_Given request_
Lines containing the string "Blender" are to be collected in full.

Entries with scene source code:
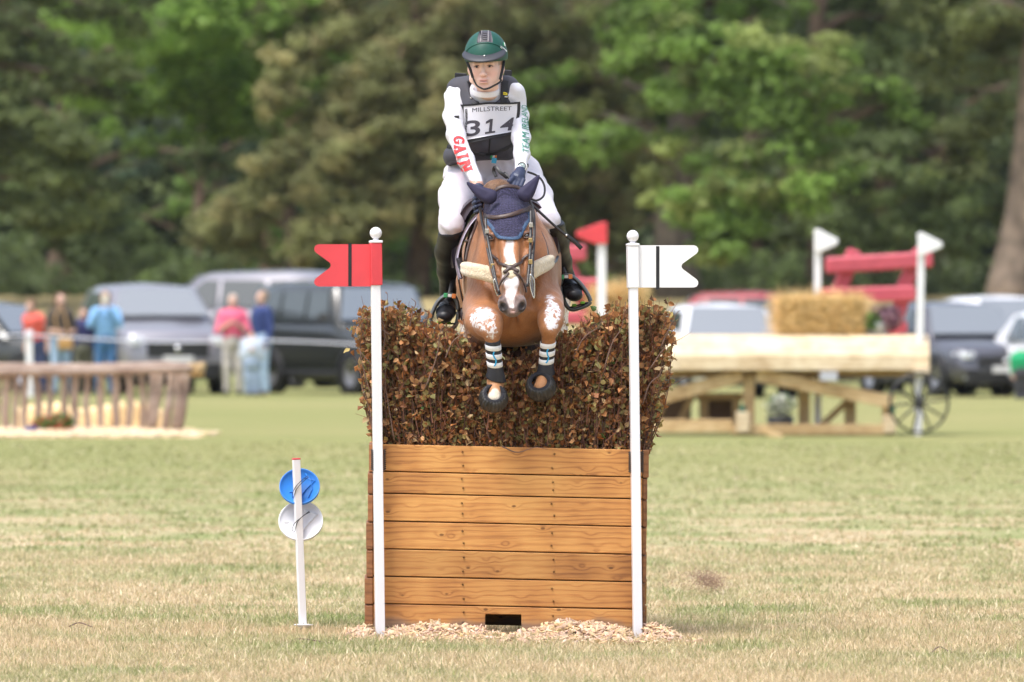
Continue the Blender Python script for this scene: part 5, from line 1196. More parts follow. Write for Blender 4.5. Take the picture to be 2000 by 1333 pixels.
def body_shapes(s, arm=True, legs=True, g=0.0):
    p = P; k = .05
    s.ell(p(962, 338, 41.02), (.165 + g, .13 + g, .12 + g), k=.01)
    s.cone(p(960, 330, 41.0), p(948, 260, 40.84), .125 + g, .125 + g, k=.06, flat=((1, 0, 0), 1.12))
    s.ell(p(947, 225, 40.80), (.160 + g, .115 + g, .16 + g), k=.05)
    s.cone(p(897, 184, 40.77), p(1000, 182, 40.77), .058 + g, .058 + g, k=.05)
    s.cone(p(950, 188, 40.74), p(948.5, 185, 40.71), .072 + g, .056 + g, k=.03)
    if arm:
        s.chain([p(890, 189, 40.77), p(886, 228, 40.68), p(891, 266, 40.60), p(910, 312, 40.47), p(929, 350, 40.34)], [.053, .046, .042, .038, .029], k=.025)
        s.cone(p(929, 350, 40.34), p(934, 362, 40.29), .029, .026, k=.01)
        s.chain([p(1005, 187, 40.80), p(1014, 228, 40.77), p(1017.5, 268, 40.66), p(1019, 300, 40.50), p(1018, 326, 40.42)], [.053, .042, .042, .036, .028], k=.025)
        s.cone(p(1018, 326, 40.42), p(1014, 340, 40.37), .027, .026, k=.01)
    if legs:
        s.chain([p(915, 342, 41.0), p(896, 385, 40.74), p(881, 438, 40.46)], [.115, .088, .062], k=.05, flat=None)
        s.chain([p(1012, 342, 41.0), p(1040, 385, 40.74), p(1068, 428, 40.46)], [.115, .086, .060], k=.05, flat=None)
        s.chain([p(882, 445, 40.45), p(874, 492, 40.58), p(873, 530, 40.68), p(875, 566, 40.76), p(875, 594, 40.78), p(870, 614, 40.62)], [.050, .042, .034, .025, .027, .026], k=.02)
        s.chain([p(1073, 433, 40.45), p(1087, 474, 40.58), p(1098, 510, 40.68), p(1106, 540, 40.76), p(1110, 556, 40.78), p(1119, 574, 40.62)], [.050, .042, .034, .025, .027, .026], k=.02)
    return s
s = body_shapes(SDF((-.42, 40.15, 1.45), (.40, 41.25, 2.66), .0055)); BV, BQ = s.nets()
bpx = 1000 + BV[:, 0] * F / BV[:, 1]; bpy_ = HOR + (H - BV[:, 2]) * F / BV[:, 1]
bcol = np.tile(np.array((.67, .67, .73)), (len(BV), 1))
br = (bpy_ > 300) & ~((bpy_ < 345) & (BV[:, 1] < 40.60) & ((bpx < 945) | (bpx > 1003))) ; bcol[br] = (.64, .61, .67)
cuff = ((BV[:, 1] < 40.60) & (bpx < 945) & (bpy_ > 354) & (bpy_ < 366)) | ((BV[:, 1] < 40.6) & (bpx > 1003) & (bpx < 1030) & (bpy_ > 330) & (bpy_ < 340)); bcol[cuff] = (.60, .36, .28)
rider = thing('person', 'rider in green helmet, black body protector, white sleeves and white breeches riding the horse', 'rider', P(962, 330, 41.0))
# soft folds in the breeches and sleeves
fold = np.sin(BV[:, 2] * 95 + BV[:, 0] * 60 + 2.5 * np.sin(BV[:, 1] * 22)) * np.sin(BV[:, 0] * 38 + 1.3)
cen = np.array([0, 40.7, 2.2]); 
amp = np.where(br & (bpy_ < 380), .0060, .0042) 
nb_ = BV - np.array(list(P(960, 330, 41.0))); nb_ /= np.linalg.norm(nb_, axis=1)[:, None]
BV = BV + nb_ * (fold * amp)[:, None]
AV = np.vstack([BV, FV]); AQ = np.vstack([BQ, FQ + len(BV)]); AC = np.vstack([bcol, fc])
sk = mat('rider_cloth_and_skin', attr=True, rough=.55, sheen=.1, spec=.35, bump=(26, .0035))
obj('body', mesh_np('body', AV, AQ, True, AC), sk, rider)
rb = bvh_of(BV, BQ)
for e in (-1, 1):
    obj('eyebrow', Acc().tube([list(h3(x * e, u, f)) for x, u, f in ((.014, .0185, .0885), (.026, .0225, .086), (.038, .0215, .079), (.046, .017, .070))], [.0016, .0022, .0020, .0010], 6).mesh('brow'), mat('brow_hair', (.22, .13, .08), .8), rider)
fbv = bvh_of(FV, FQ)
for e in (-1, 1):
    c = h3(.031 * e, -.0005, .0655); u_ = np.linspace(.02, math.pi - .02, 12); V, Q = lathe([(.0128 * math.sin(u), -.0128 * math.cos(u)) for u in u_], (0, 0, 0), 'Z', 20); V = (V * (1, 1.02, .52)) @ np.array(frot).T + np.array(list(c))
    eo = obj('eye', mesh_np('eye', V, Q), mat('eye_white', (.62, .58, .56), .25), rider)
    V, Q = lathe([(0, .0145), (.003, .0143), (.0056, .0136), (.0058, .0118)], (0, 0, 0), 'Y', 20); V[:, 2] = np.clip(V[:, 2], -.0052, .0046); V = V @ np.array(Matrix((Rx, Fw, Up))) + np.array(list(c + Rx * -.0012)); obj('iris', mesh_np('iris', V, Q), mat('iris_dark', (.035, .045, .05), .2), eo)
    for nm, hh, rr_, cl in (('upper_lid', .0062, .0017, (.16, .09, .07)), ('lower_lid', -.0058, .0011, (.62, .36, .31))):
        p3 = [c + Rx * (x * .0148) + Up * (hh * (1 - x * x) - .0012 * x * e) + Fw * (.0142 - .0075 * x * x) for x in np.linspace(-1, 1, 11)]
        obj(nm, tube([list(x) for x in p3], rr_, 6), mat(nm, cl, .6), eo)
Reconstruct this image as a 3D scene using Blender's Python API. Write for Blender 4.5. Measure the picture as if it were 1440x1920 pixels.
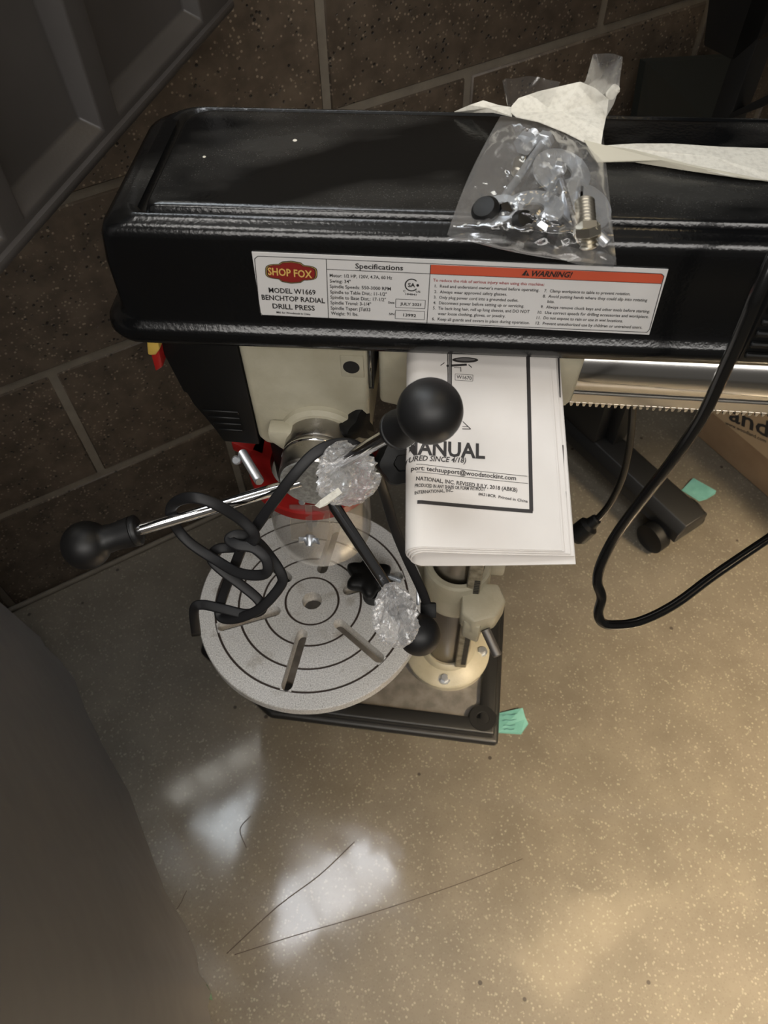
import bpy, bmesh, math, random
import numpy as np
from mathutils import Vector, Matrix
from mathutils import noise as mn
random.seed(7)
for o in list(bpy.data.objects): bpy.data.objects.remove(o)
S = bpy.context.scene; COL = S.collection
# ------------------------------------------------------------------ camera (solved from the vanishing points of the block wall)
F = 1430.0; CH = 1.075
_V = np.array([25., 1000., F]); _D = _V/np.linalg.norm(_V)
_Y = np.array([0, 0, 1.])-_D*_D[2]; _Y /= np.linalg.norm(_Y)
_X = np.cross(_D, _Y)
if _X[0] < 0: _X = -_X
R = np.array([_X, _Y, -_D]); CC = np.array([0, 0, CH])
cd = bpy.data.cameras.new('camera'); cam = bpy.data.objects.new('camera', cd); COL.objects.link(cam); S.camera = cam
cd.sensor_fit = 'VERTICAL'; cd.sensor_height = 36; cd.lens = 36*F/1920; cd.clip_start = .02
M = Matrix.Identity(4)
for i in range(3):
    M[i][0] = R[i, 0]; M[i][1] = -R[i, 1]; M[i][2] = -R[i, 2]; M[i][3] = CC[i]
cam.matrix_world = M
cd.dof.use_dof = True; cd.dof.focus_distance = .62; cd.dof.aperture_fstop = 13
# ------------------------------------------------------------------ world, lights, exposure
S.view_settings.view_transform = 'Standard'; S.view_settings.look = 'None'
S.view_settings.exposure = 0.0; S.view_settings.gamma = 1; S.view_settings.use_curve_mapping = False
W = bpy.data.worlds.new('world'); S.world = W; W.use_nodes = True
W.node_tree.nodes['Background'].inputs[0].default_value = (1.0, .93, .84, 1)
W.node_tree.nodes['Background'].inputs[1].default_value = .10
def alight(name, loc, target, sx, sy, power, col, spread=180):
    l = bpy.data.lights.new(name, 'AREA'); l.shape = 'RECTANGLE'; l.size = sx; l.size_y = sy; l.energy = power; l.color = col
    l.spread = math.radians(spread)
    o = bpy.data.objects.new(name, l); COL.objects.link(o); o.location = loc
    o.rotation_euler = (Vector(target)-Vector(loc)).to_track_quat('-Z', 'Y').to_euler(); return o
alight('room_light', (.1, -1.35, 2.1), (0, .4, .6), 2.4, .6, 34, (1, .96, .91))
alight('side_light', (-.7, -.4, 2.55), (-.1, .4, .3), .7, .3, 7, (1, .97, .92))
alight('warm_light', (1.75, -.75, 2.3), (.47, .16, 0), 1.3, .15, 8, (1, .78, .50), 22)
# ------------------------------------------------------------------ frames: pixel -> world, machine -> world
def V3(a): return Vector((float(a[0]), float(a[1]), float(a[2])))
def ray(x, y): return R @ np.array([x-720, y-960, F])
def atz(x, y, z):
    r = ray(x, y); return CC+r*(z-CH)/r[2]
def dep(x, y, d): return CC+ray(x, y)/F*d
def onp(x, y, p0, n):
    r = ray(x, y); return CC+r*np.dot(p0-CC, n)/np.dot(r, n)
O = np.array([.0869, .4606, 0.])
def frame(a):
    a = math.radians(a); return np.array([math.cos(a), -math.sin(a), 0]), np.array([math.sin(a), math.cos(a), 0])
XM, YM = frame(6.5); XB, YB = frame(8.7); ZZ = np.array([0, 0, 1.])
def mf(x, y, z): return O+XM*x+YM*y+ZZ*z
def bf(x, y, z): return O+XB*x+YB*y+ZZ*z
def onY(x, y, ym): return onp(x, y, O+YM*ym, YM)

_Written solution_
Continue the Blender Python script for this scene: part 5, from line 1196. More parts follow. Write for Blender 4.5. Take the picture to be 2000 by 1333 pixels.
Reconstruct this image as a 3D scene using Blender's Python API. Write for Blender 4.5. Measure the picture as if it were 1440x1920 pixels.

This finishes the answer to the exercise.